Updated Dec. 11, 2011 at 6:11 a.m.

Thomas Daughtrey, left, and his siblings, William and Tiffany Daughtrey, donate a toy to Pfc. Jenny Solis during the Toys for Tots drive. Members of the National Guard and U.S. Marine Corps Reserve Toys for Tots program collected toys at H-E-B Plus! on Friday and Saturday.

Adam Daughtrey wanted to teach his children about the spirit of giving.

On Saturday, the naval officer and his family donated gifts to the Toys for Tots drive.

"My family received help when I was deployed, and I want to return the favor," he said.

The Victoria resident said that he's grateful for the support his family has received. Daughtrey has been on active duty for 10 years.

Crossroads residents such as the Daughtreys gave toys, and in some cases, money to the U.S. Marine Corps Reserve Toys for Tots program at the H-E-B Plus! on Friday and Saturday.

Some members of the National Guard helped to load the military truck. Faith Family Church of Victoria will later distribute the toys.

The drive's objective is to help less fortunate children throughout the United States experience the joy of Christmas, according to the Toys for Tots website.

In some cases, the national campaign helps children up to age 12. But in many communities, support is extended to 16-year-olds.

Edward Salazar, of the Jack Ringel Marine Corps League Detachment 540, greeted customers as they walked through the grocery store doors.

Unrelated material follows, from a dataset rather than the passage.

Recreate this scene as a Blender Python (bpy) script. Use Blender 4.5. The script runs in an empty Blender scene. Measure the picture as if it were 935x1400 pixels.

"We do it every year; it's something for the kids," said the 73-year-old retired DuPont lab supervisor.

Jeff Couch became a first- time father three weeks ago. His family donated blankets and a baby toy.

"I really don't need a reason to give a toy to children," Couch said. "I just want the kids to have a nice Christmas."

Tiffany Daughtrey, Adam's daughter, got emotional when she spoke about giving to other children.

"It's important to help less fortunate kids," the 10-year-old Aloe Elementary School student whispered as she held back her tears.

Her mother, Shannon Daughtrey, said her fifth-grade daughter is generous in nature. She asked her mother if she could donate to the Salvation Army at school. Tiffany also will take the blame to spare her younger siblings from getting in trouble.

"We're teaching our kids that it's not about receiving - but giving," said Shannon Daughtrey.

The mother of six said she wants this holiday season to be as normal as possible. Her husband will be deployed for one year to Kuwait on Jan 2.

"We want things to stay the way they are, so it doesn't affect them as much that Daddy's going to be gone," she said.

The Daughtreys said they have a budget and try not over-indulge their children with elaborate gifts.

And their donation of two military play sets and a baby doll will help boys and girls have a brighter Christmas this year.

Shannon Daughtrey said she left her job to spend more time with the kids while her husband is away.

It's been a blessing for her to have the support of her loved ones.

Adam Daughtrey said the holidays can give some teachable moments, but people should be thankful all year.